A Second Falluja?

TODAY’S Financial Times carries a front-page story (“US Approaches Insurgents to Help Control Najaf”) in which Major General Martin Dempsey, commanding officer of the 1st Armored Division, indicates that he has begun talks with various militia groups, including components of Moqtada al-Sadr’s militia, to form up to seven new battalions in the Shia south. According to Financial Times correspondent Nicolas Pelham, “the offer resembles last week’s deal in the Sunni town of Falluja, in which US troops lifted their three-week siege, withdrew to the town’s periphery and handed security to a ‘Falluja Brigade ‘ in part comprised of insurgents.” General Dempsey is quoted as saying, “We are going to try this model any place that I control right now and I think probably you are going to see some similar approach across the country.”

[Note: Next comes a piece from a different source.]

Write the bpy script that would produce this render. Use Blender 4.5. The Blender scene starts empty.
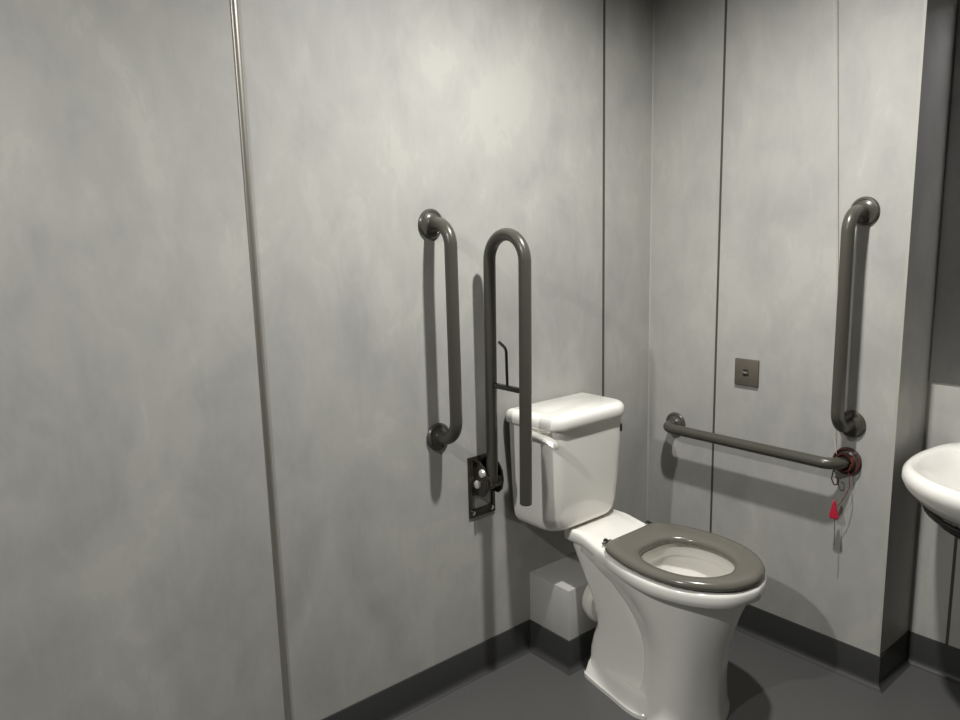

Let’s hope not. The message being sent to both the insurgents and the Shia majority who have supported the coalition is “if you kill Americans, eventually they will give you arms and power.” Can anyone believe this will lead to real stability? That it won’t in fact create the very conditions for a civil war? To the contrary, it sends the signal to the majority of Iraqis that the coalition has decided it has had enough and just hopes to hang on until it can turn over “the whole bloody mess” to the United Nations and the new faux sovereign Iraqi state.

Gary Schmitt is executive director of The Project for the New American Century.